The folded brick structure of architect Piercy & Company’s first civic building –Drayton Green Church, or the International Presbyterian Church in Ealing, west London – envelopes a grade-two-listed chapel, also built in brick and designed by the eminent Victorian architect John Ninian Comper in 1912-13. Set beneath a folded and pleated roof, the 12,000 square feet building provides the church with significantly increased capacity and an expressive, landmark character.


In manipulating the geometry of the built form, Piercy & Company sought to reference the pitched roofs of the local residential streets of west Ealing, while creating soaring ceilings that allude to traditional church architecture. The pleats “create a finer grained roofscape”, reducing the apparent size of the building, says Stuart Piercy. “But they also have a symbolic role. As the roof rises towards the front of the site, they peak in an abstracted spire, signaling the building’s ecclesiastical function.”

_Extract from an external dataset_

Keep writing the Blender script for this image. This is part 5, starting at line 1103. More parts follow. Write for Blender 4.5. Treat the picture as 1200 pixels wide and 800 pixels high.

The brick-clad structure comprises steel framing and cross-laminated timber (CLT) panels whose “warmth and familiarity bring a more domestic scale to the soaring structure”, suggests the architect. Extensive physical modelling was used to refine the geometry, which in turn meant that setting out the structure by the contractor was achieved more easily. Developed over more than seven years – the project first came into the office in 2011 – the new building has been delivered to a tight budget, thanks to “the creative use of commonplace components that has elevated the project above its relatively modest means”, says the architect. “Off-the-shelf materials and products are arranged in a bespoke way to create unique spaces”.


While the work of Piercy & Company is unmistakably contemporary, it is rooted in vernacular forms and materials. At Drayton Green, the textured brick walls and dynamic roofscape serve to give the building prominence and relevance to the local area. Waterstruck and coal-fired bricks were specified for their characteristic texture and play of colours. The robust, familiar brickwork envelope echoes the utilitarian nature of the listed chapel, but is also softened by the light-filled interior, making for a welcoming and calm atmosphere, according to the architect.


Built as an annex to the previously adjacent St Helena’s Home for ‘fallen women’, the inner chapel was run by the Anglican religious order Sisters of St Mary the Virgin, who left in 1980, when the chapel and associated laundry building passed to the International Presbyterian Church. The new building incorporates an entrance hall, administration and meeting spaces and a worship space for up to 200 people.